## Begin INPUT

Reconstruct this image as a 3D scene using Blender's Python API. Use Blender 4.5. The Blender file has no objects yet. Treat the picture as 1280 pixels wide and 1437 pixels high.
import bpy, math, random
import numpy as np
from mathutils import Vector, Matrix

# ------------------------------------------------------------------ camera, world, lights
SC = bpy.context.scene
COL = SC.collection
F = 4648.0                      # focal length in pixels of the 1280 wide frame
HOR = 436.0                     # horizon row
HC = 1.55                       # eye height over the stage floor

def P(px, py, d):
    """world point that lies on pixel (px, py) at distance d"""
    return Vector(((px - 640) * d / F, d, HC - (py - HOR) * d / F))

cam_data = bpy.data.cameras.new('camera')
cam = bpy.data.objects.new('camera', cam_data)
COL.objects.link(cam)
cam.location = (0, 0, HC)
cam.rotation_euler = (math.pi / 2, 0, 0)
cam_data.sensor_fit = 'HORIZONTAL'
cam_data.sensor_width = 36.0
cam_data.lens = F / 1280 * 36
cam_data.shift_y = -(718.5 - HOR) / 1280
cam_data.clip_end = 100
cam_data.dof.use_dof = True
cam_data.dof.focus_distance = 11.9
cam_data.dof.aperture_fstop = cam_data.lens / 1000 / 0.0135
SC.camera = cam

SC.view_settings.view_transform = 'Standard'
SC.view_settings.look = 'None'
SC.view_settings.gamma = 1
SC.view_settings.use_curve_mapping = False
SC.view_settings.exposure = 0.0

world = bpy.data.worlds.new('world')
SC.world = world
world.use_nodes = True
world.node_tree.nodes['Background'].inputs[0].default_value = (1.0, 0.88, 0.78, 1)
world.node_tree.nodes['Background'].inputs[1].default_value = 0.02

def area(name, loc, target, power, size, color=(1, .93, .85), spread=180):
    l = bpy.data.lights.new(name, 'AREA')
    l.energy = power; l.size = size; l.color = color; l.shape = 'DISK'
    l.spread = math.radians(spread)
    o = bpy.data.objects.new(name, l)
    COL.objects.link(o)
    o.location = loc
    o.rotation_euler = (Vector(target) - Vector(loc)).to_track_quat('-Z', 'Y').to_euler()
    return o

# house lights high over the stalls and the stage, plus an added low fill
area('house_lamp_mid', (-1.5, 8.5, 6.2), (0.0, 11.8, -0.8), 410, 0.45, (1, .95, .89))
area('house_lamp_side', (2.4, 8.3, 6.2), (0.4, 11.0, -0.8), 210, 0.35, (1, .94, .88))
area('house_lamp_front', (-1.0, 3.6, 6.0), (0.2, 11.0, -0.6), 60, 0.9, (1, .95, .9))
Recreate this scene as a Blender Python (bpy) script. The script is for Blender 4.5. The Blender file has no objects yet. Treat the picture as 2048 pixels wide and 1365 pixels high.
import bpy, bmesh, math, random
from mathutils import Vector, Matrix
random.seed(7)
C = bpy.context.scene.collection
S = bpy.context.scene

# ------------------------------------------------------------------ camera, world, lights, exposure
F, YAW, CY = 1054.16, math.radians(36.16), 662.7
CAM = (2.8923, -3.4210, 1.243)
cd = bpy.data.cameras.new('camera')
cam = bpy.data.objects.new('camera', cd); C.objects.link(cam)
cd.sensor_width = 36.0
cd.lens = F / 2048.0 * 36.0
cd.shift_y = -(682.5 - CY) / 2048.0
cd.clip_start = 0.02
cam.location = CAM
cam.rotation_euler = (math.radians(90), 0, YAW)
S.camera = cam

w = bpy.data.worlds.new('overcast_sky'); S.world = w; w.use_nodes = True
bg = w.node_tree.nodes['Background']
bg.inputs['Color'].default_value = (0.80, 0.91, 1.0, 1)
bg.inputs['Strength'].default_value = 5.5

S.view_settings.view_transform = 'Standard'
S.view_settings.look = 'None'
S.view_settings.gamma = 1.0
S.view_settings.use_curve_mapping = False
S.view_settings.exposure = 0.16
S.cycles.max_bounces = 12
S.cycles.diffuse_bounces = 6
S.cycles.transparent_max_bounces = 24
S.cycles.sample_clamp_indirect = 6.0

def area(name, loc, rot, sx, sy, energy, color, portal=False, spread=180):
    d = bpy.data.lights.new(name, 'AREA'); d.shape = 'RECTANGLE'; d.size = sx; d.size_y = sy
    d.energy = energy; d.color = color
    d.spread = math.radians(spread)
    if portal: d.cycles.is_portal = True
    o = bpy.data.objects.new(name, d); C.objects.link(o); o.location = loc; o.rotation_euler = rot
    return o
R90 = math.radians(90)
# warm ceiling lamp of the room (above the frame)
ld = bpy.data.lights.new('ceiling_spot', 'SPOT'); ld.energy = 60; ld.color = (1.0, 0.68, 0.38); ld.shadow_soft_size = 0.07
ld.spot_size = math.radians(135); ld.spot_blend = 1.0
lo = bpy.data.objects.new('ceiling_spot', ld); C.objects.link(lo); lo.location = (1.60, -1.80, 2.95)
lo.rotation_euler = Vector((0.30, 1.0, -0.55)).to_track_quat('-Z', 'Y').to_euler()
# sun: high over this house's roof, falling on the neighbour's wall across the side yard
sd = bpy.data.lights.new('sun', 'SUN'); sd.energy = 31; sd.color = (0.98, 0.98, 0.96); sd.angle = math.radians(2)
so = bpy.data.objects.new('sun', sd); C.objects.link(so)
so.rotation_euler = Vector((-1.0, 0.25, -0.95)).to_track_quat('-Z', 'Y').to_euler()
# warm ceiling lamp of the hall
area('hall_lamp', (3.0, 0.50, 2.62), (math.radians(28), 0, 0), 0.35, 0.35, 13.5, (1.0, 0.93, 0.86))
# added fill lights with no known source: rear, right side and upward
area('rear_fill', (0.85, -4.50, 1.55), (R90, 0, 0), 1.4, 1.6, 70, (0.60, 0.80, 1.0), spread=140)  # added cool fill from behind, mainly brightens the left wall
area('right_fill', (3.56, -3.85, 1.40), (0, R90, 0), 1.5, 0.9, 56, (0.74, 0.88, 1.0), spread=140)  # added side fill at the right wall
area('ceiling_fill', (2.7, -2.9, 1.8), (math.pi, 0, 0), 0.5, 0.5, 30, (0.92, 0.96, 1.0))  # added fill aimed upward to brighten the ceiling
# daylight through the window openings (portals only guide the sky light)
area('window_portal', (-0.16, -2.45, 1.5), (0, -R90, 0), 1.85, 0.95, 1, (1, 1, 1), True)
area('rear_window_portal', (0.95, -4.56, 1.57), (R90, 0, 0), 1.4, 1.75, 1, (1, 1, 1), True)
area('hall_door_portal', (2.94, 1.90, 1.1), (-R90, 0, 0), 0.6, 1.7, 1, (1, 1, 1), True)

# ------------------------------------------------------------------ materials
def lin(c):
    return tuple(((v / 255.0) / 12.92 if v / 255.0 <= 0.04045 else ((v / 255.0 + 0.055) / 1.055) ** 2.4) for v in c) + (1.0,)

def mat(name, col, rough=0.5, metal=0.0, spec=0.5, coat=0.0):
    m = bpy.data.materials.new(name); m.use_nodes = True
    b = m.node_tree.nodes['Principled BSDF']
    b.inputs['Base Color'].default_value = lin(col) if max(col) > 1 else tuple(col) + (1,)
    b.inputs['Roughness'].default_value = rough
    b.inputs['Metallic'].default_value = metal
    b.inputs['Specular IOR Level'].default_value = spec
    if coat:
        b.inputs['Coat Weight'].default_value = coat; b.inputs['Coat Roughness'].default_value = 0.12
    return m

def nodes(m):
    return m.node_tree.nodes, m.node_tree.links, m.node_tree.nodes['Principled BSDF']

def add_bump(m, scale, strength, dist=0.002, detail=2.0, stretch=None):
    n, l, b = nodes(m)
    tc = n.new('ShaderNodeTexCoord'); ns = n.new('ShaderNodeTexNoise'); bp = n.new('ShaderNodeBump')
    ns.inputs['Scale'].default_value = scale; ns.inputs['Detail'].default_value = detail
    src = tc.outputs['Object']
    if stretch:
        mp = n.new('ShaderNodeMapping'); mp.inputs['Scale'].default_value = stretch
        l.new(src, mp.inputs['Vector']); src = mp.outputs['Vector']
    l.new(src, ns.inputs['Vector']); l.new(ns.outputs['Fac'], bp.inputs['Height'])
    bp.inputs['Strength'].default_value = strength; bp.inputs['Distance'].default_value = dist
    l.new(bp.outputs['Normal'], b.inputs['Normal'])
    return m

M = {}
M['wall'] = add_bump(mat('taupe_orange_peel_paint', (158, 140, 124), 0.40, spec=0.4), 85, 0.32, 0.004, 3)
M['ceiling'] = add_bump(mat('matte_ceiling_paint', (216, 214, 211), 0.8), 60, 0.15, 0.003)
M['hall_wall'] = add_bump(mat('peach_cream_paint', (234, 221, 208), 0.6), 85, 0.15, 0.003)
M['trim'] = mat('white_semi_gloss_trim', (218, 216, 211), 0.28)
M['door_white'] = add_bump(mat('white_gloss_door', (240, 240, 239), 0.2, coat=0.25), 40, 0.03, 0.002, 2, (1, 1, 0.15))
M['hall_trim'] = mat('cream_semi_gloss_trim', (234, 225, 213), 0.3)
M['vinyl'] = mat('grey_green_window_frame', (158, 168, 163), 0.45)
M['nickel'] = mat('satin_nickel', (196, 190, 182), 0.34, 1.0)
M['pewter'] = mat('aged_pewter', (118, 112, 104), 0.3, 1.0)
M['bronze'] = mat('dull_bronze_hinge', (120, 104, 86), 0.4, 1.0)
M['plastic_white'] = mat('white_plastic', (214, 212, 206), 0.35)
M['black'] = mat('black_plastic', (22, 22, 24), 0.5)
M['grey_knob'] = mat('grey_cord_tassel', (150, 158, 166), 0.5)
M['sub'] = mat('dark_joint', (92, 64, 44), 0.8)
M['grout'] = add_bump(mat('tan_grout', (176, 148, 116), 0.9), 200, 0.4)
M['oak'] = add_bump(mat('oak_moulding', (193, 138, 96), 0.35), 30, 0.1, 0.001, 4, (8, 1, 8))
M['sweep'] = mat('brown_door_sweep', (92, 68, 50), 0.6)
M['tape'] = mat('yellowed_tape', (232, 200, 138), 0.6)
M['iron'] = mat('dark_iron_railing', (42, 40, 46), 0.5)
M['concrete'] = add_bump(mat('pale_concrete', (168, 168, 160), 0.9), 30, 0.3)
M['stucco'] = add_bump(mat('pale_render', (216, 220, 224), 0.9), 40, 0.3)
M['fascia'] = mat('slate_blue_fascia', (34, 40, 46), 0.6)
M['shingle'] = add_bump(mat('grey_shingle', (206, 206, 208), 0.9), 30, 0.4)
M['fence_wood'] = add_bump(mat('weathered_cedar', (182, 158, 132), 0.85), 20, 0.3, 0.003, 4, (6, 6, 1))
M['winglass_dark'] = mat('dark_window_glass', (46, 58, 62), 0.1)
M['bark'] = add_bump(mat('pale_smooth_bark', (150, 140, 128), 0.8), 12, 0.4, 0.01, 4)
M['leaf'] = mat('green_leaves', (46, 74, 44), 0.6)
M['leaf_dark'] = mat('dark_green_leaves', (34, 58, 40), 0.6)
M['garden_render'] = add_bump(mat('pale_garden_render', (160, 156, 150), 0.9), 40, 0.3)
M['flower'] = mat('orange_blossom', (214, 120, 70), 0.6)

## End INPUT

Only the lines from the one containing "Recreate this scene" through the one containing "bg.inputs['Strength'].default_value = 5.5" are to be retyped, both boundary lines included, with no other material.

Recreate this scene as a Blender Python (bpy) script. The script is for Blender 4.5. The Blender file has no objects yet. Treat the picture as 2048 pixels wide and 1365 pixels high.
import bpy, bmesh, math, random
from mathutils import Vector, Matrix
random.seed(7)
C = bpy.context.scene.collection
S = bpy.context.scene

# ------------------------------------------------------------------ camera, world, lights, exposure
F, YAW, CY = 1054.16, math.radians(36.16), 662.7
CAM = (2.8923, -3.4210, 1.243)
cd = bpy.data.cameras.new('camera')
cam = bpy.data.objects.new('camera', cd); C.objects.link(cam)
cd.sensor_width = 36.0
cd.lens = F / 2048.0 * 36.0
cd.shift_y = -(682.5 - CY) / 2048.0
cd.clip_start = 0.02
cam.location = CAM
cam.rotation_euler = (math.radians(90), 0, YAW)
S.camera = cam

w = bpy.data.worlds.new('overcast_sky'); S.world = w; w.use_nodes = True
bg = w.node_tree.nodes['Background']
bg.inputs['Color'].default_value = (0.80, 0.91, 1.0, 1)
bg.inputs['Strength'].default_value = 5.5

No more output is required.